自分には「弱い」部分があるという自覚があったという
自分には「弱い」部分があるという自覚
──薬に近づくまでに、体やメンタルに異変はなかったのでしょうか。
あったよ。胃潰瘍になって緊急入院したこともある。そもそも、俺は別に目は悪くないのにデビュー当時からサングラスかメガネ。主演映画でも外さない。素の瞳を見られるのが恥ずかしくて、どうしても照れがあって……俺の中には、そういう、どこか精神が弱い部分があるんだと思う。
──人前に出る仕事だけど、シャイな部分が。
俺、嫁の前でおならするのも嫌だったの。お袋が俺の前で絶対におならをしない人で、死ぬ間際に俺がお袋の背中をさすってあげていた時、腸の調子が良くなったのか、おならが出たんだよね。そんな時でも「ごめんね」って、お袋が俺に謝ってきた。その美学が俺のなかにも染み付いていて、俺もずっと家でおならしなかったんだけど、そうしたら腸閉塞になっちゃった。

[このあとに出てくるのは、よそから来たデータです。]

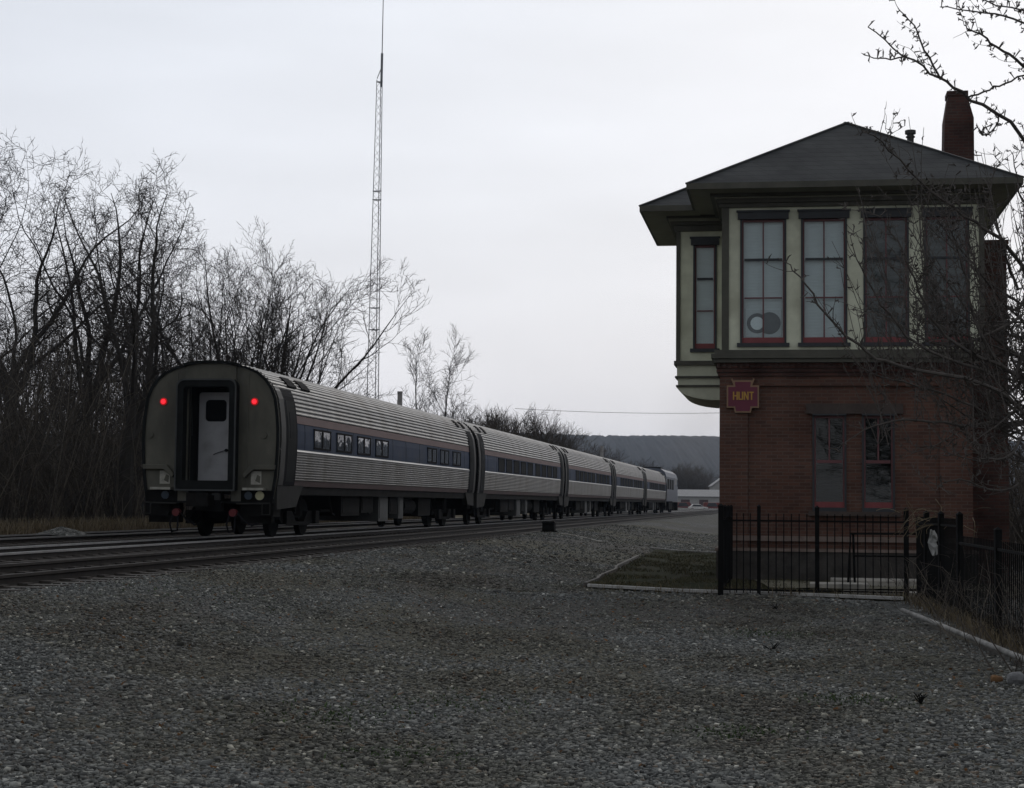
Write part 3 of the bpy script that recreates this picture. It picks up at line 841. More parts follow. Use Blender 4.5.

そういう性格だから、努力してるのを見せたくないし、かといって、才能もないから何かに頼らなきゃという焦りがあったんだな、と今は思います。
もちろん、それを薬への理由にしたらダメ。それでも、この悩みが解消されるなら……という気持ちで手を出してしまい、それが依存症になっていくわけだけど。